The European Union is extending its Digital Product Passport framework to cover automotive packaging materials, imposing new traceability and recycled-plastics certification requirements on original equipment manufacturers and their supply chains. The move draws on two converging regulations - the Packaging and Packaging Waste Regulation (PPWR) and the Ecodesign for Sustainable Products Regulation (ESPR) - signalling a step-change in how circularity is verified and reported across Europe's vehicle manufacturing sector.
Background
The PPWR, formally Regulation (EU) 2025/40, was adopted in December 2024 and entered into force on 11 February 2025, with general application beginning 12 August 2026. The regulation replaces the long-standing Packaging Directive 94/62/EC and applies directly across all EU member states, creating a uniform legal framework for every type of packaging placed on the Union market, regardless of material or origin.
In parallel, the ESPR, Regulation (EU) 2024/1781, entered into force in July 2024 and introduces the Digital Product Passport as a mandatory digital data carrier for regulated product categories. According to the European Commission, the DPP creates "a common digital language for product information across value chains," enabling structured data sharing among manufacturers, suppliers, and recyclers.
The automotive sector is already within the DPP's immediate scope. From February 2027, digital product passports will be mandatory for all industrial and electric vehicle batteries placed on the EU market under the Battery Regulation (EU) 2023/1542. That battery passport is widely regarded as the reference model for how sector-specific DPPs will be designed and extended to other automotive material streams, including packaging.
Details
Combined regulatory pressure from the PPWR and ESPR directly affects packaging materials used throughout vehicle manufacturing - from component transit packaging and ESD solutions to aftermarket parts shipments. Under the PPWR, from 2027, all packaging entering the EU market must carry a digital identifier, such as a QR code, linking to structured environmental data including material composition, recycled content, and recyclability performance.
On recycled content, the PPWR sets binding minimum thresholds for plastic packaging. From January 2030, minimum recycled content requirements for plastic packaging will range between 30% and 65%, depending on the category. For the automotive sector specifically, EU rules under the mid-2025 legislative package set a minimum recycled content target of 25% or more in automotive plastics components by 2030, with leading OEMs already moving to comply. Stellantis has announced plans to use 40% recycled content in vehicle plastics by 2030, partnering with European recyclers for post-consumer polypropylene and polyamide compounds.
DPP data fields relevant to automotive packaging will require suppliers to disclose polymer types in accordance with ISO 1043, additives and fillers, joining methods, and end-of-life handling instructions. Under the ESPR, the first horizontal DPP technical infrastructure - covering core interoperability standards and data exchange protocols - is being finalised through CEN/CENELEC JTC 24, with specifications expected between late 2025 and 2027. The Commission launched a public consultation on DPP service provider certification requirements in April 2025, with a final summary report published in August 2025.

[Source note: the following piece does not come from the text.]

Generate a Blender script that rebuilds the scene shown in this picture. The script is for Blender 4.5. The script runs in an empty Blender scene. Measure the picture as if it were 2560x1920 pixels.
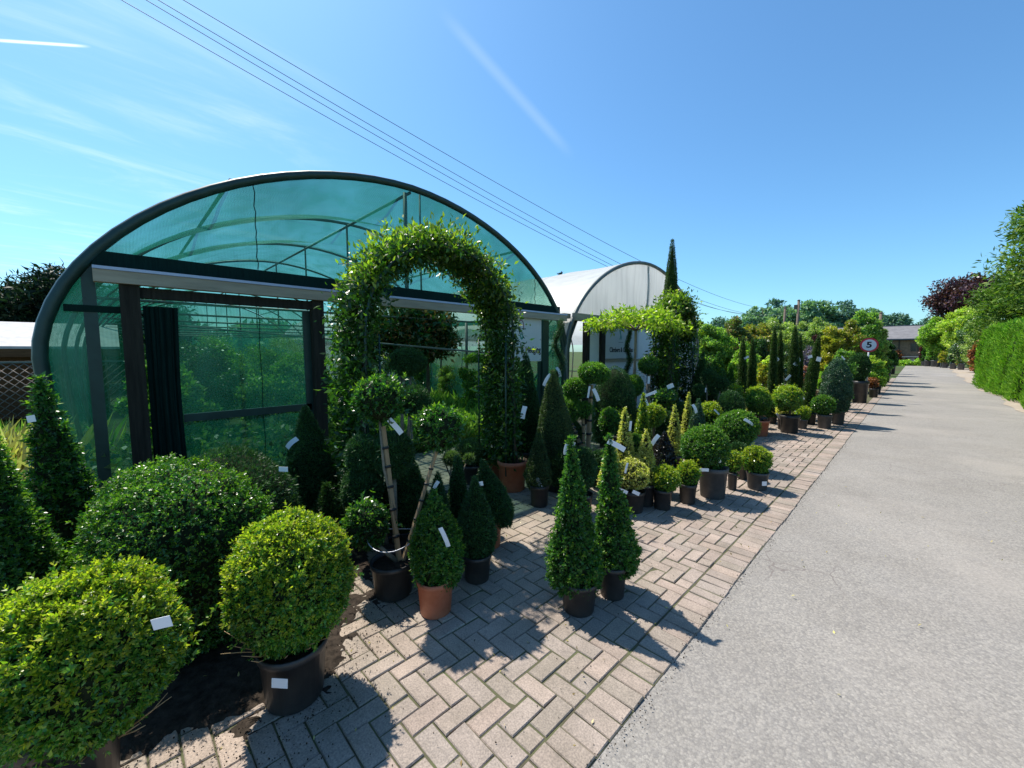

Supply chain partners at every tier face new data obligations. Packaging producers and brand owners must gather and maintain verified documentation covering material composition, recycled content percentages, recyclability grades, and environmental performance indicators including carbon data. The PPWR does not exempt micro or small enterprises from its core obligations. Smaller suppliers, which dominate automotive tier-2 and tier-3 networks, are expected to face particular challenges building the IT infrastructure needed for structured, machine-readable compliance data.
The regulatory architecture also intersects with existing frameworks. Where a packaged product already carries a DPP under the ESPR, the same passport must also contain the packaging-related information required under the PPWR, avoiding duplication but significantly increasing the data burden on OEMs that source packaging from multiple suppliers across different jurisdictions.
Outlook
By 2030, digital product passports are expected to be required across most regulated product categories in the EU market, with packaging and plastics identified as likely inclusions in the ESPR's 2028-2030 delegated acts. For automotive OEMs, the convergence of DPP mandates and recycled-content thresholds means supply chain partners unable to provide certified, machine-readable circularity data risk losing access to EU procurement contracts ahead of formal enforcement. Companies that invest early in ERP and product lifecycle management system upgrades aligned with DPP data standards stand to absorb compliance costs more efficiently as obligations escalate through the decade.